Muitos de nós somos como Paulo. É inconcebível que Jesus seja Deus. É inconcebível que a mensagem cristã seja “a” verdade. É inconcebível que Deus nos ame ao ponto de proporcionar uma solução para cada um de nós que não exige nada em troca, a não ser a fé. A graça de Deus, por não exigir nada em troca, desafia a tendência humana para negociar todas as coisas. É desconcertante. E maravilhosa como lhe chamou John Newton.
Por muito inconcebível que a graça nos pareça talvez ela também comece a parecer-nos fascinante e fonte de esperança. Talvez a nossa mente não consiga compreender o alcance do acto gracioso de Deus, mas podemos aceitá-lo no nosso coração, pela fé. Essa aceitação marca o primeiro passo da caminhada cristã. O primeiro passo numa caminhada que visa a nossa transformação para sermos pessoas novas, com a nossa identidade restaurada. Pessoas mais parecidas com Jesus, o nosso mestre, o nosso exemplo, o nosso Rei.
[1] Chamo-lhe humanismo no seu pior porque creio que o humanismo, num sentido mais lato, tem um lado bom e totalmente compatível com o cristianismo: a valorização do homem e da sua liberdade, bem como o princípio da igualdade.

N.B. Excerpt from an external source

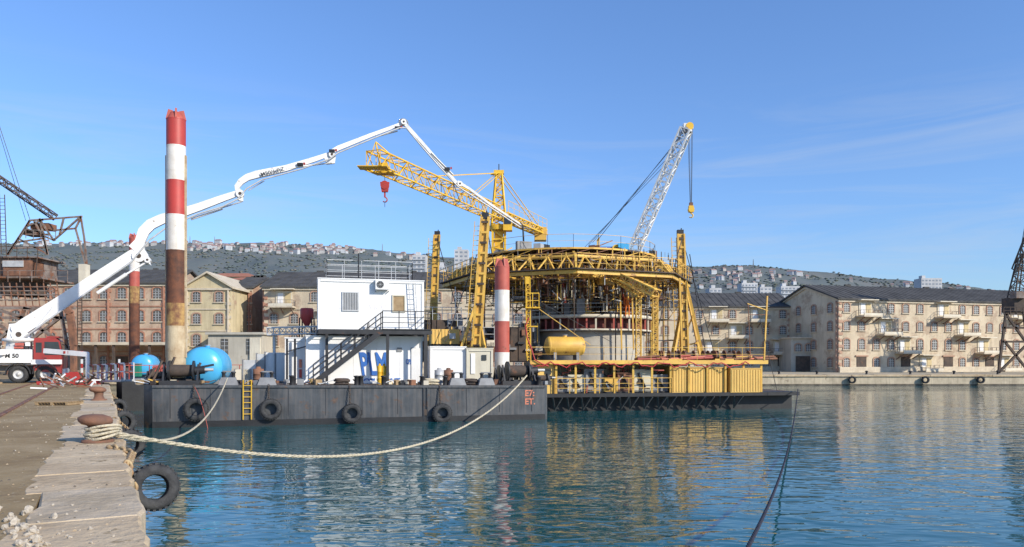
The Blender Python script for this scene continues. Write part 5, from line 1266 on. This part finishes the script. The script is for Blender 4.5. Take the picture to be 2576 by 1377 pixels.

[2] Para sermos rigorosos devemos substituir a expressão “o que o cristianismo tem para oferecer” pela expressão “o que Deus tem para oferecer através de Jesus Cristo”. O cristianismo em si mesmo não tem nada para oferecer. O cristianismo deve ser encarado como um movimento de seguidores de Jesus Cristo e não como uma filosofia, ideologia ou mesmo religião alternativas.